An dieser Stelle ist das Zauberwort wieder einmal Kommunikation. Kommunikation kommt immer und überall zu kurz, denn viele Menschen tragen zu viel Scham oder Angst vor Zurückweisung mit sich herum, um sich mitzuteilen. Gemeinsame Verantwortung bedeutet aber ganz besonders, dass man sowohl vor und während als auch nach dem Sex miteinander redet. Und nein, das muss keine Powerpoint-Präsentation oder Schaubilder beinhalten, an denen man der anderen Person zeigt, wo man wie angefasst werden will. Verbale Zustimmung lässt sich ganz einfach einholen, und da ist absolut nichts unsexy dran. Ich war noch nie abgestoßen davon, wenn jemand öfter mal nachgefragt hat – ganz im Gegenteil. Es gibt nichts weniger Anziehendes als jemanden, der sich einfach nimmt, was er will und seinen Egotrip fährt.

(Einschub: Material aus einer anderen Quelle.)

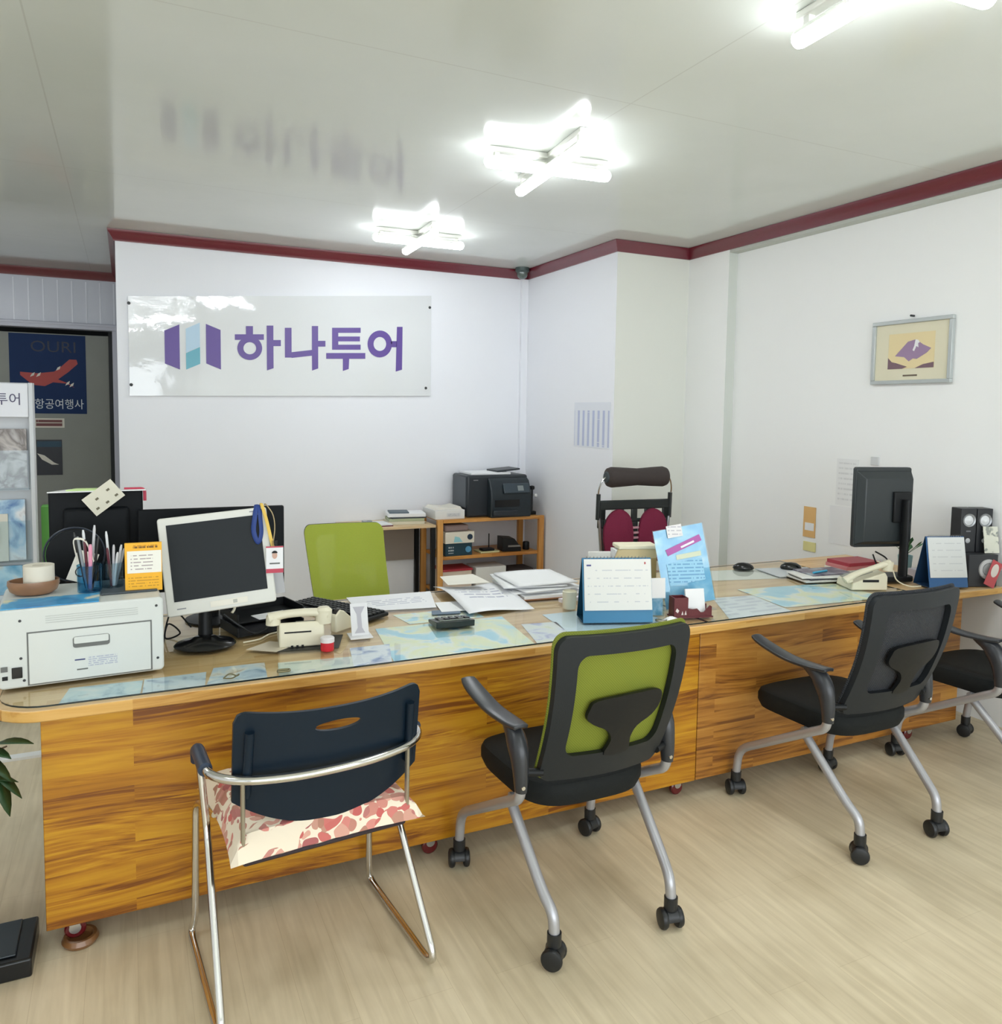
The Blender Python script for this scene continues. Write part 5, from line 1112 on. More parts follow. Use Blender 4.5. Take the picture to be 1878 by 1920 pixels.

Und man selbst stellt ebenfalls fest, dass die ganze Sache irgendwie spaßiger ist, wenn man seine eigenen Bedürfnisse klar artikuliert: Ich mag es, wenn du … oder Mach so weiter, oder schlicht und ergreifend JA! (Letzteres kriegt höchstwahrscheinlich jede*r hin, oder?) 

Je besser man einander kennt, desto stärker wird auch das Gespür füreinander. Dann fragt man vielleicht nicht mehr bei jedem Schritt nach, weil man ein besseres Gefühl für die Körpersprache der anderen Person bekommen hat. Die Verantwortung füreinander lässt aber keineswegs mit der Zeit nach – nicht nach dem ersten Mal und auch nicht nach dem tausendsten.

Sex ist also nicht nur wie Tee. Sex ist ein  Balanceakt, der eine Menge Einfühlungsvermögen und Rücksicht erfordert. Und diese Rücksicht lässt sich nicht nur im Schlafzimmer einüben, sondern in jeder Lebenssituation. Also: Verlasst euch nicht darauf, die Gedanken eures Gegenübers lesen zu können. Legt die Scham ab, und die Angst. Und vor allem: Sprecht miteinander. Denn egal womit eure Münder gerade beschäftigt sind, fürs Sprechen muss immer Zeit sein.